═══ Records for this task
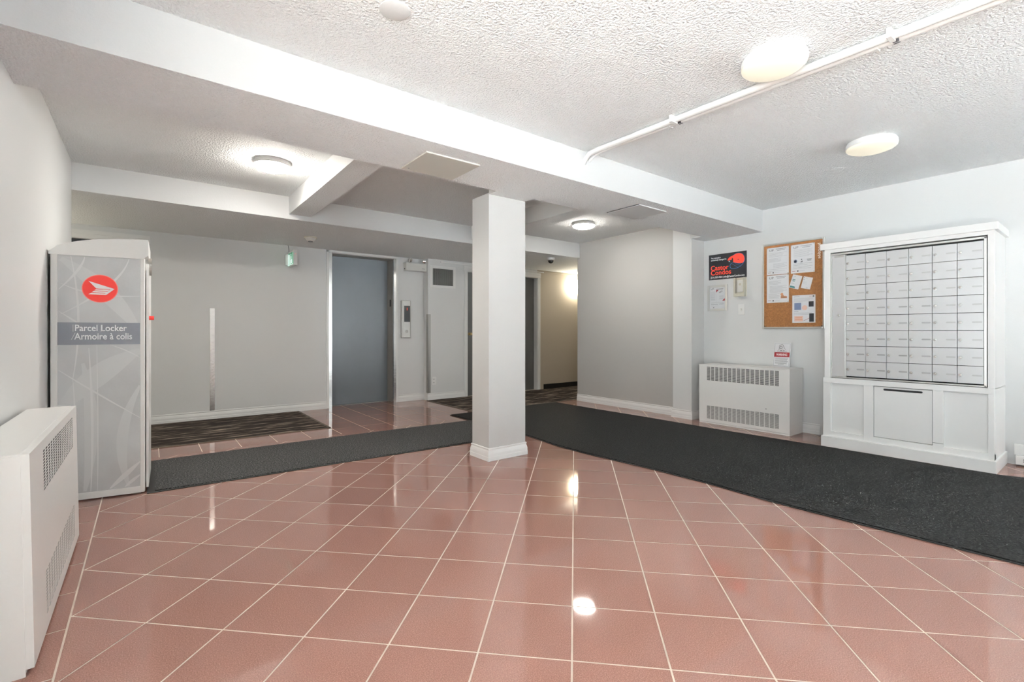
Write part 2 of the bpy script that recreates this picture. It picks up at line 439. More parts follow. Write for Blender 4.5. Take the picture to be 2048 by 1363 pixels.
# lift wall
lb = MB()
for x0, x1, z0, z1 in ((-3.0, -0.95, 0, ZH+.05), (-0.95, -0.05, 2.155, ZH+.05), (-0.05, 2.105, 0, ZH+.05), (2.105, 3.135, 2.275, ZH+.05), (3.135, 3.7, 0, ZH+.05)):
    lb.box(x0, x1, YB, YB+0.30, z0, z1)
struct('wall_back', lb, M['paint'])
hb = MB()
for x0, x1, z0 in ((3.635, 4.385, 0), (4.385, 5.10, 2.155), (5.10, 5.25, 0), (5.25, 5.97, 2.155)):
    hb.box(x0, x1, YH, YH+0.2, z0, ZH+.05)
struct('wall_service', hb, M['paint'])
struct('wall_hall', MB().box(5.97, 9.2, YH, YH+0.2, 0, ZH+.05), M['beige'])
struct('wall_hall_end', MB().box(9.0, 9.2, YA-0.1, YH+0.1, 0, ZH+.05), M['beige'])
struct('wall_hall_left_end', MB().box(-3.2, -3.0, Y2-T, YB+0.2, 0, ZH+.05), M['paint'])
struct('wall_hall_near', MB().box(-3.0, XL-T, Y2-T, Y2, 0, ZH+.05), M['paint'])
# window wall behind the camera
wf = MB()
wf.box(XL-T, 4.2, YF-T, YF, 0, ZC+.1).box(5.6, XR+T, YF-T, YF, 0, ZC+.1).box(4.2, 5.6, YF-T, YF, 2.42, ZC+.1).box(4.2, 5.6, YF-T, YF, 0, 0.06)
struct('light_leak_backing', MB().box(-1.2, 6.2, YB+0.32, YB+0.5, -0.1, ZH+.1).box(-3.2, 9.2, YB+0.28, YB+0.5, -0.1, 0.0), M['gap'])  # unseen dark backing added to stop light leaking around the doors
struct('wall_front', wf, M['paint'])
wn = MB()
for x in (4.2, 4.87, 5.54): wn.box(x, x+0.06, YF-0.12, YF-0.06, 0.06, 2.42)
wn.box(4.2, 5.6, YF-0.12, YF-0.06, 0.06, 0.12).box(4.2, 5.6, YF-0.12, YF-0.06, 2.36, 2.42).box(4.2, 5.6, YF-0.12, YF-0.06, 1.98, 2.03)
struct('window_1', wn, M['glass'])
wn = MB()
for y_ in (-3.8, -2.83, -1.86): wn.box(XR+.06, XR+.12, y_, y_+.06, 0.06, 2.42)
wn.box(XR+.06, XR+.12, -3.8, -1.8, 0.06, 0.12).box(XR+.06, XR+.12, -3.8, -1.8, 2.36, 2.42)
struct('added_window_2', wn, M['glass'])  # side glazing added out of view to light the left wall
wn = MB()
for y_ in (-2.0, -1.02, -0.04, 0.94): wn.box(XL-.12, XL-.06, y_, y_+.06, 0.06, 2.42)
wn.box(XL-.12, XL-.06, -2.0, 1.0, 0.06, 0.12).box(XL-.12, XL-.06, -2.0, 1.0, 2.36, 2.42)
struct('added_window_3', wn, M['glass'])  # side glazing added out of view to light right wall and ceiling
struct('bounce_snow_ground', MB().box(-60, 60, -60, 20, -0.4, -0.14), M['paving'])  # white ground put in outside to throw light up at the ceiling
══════
═══ Records for this task
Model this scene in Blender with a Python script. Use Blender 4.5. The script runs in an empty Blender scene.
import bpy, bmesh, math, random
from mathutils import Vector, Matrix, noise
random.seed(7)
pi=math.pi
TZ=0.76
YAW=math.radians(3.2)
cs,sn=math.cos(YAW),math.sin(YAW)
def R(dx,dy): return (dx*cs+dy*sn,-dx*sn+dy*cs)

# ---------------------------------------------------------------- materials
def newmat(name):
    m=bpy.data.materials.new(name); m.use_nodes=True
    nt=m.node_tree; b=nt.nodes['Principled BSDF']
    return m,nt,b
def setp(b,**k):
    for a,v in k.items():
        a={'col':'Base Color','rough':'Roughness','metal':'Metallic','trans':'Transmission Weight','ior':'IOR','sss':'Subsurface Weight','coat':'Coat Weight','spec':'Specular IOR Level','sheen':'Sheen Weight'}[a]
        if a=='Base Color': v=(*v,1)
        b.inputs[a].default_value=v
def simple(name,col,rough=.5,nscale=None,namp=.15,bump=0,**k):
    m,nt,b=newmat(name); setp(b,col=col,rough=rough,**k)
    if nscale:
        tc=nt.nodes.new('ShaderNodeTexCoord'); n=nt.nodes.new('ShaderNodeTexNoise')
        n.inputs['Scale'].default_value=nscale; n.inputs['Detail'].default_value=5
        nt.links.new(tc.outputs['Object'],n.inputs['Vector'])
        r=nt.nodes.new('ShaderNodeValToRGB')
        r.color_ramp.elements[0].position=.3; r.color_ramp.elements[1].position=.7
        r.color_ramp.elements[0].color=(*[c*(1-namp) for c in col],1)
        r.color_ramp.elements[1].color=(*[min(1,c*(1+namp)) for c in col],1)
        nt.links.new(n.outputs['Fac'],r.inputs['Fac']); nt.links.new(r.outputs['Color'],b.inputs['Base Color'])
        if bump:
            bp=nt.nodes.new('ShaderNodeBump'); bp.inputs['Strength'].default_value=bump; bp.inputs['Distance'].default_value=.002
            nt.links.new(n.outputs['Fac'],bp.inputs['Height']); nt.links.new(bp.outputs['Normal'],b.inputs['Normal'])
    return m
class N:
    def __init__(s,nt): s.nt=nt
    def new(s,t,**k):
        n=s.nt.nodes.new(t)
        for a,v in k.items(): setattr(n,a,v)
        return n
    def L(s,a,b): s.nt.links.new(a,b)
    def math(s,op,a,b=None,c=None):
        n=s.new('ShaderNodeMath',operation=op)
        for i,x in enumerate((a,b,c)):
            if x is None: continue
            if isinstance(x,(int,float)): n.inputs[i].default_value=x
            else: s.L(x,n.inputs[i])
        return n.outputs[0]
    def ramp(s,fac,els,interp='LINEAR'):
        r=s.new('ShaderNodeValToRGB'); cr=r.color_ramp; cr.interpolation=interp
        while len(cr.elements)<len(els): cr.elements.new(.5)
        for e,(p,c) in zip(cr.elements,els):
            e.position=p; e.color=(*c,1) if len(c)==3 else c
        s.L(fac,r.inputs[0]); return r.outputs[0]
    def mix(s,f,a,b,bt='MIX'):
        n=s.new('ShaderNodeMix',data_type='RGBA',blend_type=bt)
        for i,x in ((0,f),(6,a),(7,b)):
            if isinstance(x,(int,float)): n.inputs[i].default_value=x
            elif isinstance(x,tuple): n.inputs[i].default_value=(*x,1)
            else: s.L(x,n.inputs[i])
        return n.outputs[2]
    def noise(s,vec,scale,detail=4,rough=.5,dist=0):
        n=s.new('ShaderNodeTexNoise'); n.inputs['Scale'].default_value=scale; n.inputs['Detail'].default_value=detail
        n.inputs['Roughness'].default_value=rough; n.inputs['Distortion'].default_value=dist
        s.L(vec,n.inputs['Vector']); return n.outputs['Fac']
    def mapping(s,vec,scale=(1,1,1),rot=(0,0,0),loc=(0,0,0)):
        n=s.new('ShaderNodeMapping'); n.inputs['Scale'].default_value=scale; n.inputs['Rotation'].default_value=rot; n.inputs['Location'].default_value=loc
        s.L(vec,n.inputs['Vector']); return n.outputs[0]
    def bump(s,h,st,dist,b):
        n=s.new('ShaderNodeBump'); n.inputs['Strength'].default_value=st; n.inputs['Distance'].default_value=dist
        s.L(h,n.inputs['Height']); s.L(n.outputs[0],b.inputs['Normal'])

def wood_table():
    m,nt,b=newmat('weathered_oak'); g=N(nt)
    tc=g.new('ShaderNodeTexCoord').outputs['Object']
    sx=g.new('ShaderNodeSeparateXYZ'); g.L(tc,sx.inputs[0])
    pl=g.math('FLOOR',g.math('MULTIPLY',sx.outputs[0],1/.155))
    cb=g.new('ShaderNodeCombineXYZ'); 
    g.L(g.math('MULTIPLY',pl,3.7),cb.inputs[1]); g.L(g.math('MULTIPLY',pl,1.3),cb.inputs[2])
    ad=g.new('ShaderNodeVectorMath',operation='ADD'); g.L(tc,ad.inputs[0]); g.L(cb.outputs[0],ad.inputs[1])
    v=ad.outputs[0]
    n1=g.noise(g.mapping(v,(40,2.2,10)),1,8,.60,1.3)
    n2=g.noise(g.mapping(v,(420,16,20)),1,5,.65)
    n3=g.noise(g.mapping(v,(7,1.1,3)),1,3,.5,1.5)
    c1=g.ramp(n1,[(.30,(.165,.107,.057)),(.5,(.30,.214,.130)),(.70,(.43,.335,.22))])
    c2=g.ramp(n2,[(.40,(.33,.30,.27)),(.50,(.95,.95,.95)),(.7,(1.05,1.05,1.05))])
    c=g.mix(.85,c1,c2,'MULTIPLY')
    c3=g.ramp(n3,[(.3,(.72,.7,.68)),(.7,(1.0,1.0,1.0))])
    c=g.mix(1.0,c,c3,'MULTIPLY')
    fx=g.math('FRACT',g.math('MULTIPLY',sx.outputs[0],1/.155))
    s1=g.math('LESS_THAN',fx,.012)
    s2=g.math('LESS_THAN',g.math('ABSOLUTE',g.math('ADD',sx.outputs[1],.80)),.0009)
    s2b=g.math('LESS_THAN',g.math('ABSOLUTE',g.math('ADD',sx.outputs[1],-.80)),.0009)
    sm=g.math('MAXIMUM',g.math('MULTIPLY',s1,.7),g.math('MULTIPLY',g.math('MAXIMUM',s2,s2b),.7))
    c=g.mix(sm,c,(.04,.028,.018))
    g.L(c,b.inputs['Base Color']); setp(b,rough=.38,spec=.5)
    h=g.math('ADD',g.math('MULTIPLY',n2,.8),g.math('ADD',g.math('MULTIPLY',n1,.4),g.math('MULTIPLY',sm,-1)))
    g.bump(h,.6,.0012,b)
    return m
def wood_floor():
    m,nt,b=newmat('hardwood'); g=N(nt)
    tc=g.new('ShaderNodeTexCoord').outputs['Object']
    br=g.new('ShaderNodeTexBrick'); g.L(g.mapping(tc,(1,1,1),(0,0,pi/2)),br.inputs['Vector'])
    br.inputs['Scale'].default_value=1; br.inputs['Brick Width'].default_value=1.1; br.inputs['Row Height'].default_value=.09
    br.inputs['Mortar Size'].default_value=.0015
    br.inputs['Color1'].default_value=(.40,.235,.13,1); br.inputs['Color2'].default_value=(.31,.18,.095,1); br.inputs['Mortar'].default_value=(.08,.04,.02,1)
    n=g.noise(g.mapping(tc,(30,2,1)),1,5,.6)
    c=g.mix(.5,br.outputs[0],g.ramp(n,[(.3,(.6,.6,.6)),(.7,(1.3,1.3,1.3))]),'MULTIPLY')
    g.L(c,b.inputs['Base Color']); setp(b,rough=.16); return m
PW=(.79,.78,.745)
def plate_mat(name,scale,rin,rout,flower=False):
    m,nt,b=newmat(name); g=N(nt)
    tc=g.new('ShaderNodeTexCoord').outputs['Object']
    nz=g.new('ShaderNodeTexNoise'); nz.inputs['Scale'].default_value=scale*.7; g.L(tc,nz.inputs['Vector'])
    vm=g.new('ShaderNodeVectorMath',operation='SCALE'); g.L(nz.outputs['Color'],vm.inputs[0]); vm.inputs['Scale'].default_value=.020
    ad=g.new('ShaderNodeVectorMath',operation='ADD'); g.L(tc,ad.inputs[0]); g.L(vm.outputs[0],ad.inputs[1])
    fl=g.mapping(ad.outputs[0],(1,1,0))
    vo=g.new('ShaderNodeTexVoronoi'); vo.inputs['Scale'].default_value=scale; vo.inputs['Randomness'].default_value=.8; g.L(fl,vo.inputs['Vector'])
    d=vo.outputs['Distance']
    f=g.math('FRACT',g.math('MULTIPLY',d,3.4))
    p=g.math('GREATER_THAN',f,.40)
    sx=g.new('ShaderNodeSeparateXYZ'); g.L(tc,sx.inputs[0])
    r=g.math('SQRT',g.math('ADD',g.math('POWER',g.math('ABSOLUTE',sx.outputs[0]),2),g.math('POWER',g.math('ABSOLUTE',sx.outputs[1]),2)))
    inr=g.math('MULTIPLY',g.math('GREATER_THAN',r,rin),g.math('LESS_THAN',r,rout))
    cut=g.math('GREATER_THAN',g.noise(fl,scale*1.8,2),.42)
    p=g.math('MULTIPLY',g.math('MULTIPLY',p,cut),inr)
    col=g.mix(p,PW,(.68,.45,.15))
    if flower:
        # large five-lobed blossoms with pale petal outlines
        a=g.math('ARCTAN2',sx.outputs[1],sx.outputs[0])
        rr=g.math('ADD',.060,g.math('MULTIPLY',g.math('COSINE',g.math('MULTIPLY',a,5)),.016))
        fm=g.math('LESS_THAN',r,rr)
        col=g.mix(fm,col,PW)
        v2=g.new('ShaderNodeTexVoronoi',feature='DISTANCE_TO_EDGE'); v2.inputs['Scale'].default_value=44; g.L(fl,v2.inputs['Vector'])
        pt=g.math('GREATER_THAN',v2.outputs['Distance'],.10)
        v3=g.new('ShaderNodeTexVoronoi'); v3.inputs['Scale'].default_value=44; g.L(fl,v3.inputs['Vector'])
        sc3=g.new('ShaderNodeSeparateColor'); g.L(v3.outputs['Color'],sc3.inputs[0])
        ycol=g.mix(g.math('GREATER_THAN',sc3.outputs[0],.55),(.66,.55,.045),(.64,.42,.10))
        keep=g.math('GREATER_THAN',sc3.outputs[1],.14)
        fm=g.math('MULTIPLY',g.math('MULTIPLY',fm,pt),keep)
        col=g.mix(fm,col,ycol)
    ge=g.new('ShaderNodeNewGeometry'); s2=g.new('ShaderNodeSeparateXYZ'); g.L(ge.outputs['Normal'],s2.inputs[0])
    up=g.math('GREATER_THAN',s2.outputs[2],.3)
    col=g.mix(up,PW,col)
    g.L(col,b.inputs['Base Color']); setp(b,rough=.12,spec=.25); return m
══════
═══ Records for this task
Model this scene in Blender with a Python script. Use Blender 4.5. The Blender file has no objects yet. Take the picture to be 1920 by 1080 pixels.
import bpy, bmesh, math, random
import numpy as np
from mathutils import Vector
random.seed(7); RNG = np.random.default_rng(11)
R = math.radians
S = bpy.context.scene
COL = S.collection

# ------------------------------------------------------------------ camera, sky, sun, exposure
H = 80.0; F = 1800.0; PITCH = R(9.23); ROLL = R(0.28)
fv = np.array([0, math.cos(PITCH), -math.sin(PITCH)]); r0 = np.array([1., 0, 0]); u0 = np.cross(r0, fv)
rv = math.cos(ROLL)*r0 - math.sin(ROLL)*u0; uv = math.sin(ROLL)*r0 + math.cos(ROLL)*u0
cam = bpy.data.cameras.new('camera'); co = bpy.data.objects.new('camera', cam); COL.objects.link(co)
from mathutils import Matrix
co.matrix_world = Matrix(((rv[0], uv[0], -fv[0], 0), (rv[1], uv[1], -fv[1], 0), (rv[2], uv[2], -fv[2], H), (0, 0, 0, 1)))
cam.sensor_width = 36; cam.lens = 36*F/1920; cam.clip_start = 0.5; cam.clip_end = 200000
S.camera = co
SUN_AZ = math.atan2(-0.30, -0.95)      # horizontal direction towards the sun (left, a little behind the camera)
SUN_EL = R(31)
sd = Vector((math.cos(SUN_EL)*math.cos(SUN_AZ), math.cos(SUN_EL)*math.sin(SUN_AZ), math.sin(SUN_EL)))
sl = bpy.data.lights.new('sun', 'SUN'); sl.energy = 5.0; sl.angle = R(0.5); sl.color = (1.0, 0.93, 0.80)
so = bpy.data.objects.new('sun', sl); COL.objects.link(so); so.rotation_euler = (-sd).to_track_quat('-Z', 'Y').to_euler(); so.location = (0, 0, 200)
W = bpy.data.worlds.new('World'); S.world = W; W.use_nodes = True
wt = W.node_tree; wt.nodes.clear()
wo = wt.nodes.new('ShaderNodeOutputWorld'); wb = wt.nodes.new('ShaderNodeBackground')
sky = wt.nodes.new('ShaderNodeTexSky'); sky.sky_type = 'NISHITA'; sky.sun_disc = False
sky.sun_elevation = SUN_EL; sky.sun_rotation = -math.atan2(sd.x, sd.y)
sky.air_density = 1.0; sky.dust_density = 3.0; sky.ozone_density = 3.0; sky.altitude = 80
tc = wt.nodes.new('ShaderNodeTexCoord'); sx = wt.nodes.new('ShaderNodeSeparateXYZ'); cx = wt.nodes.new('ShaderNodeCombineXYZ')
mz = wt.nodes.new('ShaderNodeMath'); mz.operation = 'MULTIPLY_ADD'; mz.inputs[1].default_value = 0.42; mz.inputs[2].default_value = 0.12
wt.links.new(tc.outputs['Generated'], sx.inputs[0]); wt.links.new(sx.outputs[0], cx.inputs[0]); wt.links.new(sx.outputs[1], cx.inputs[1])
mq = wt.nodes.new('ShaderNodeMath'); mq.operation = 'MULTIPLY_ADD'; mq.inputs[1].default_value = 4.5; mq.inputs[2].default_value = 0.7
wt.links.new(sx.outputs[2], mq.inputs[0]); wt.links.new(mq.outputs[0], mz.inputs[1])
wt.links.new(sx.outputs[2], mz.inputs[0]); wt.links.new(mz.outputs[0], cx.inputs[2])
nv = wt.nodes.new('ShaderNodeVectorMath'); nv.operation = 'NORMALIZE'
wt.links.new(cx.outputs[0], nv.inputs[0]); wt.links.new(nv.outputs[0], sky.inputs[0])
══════
What is required >>
Collect each line above holding the string "Model".

Response >>
Model this scene in Blender with a Python script. Use Blender 4.5. The script runs in an empty Blender scene.
Model this scene in Blender with a Python script. Use Blender 4.5. The Blender file has no objects yet. Take the picture to be 1920 by 1080 pixels.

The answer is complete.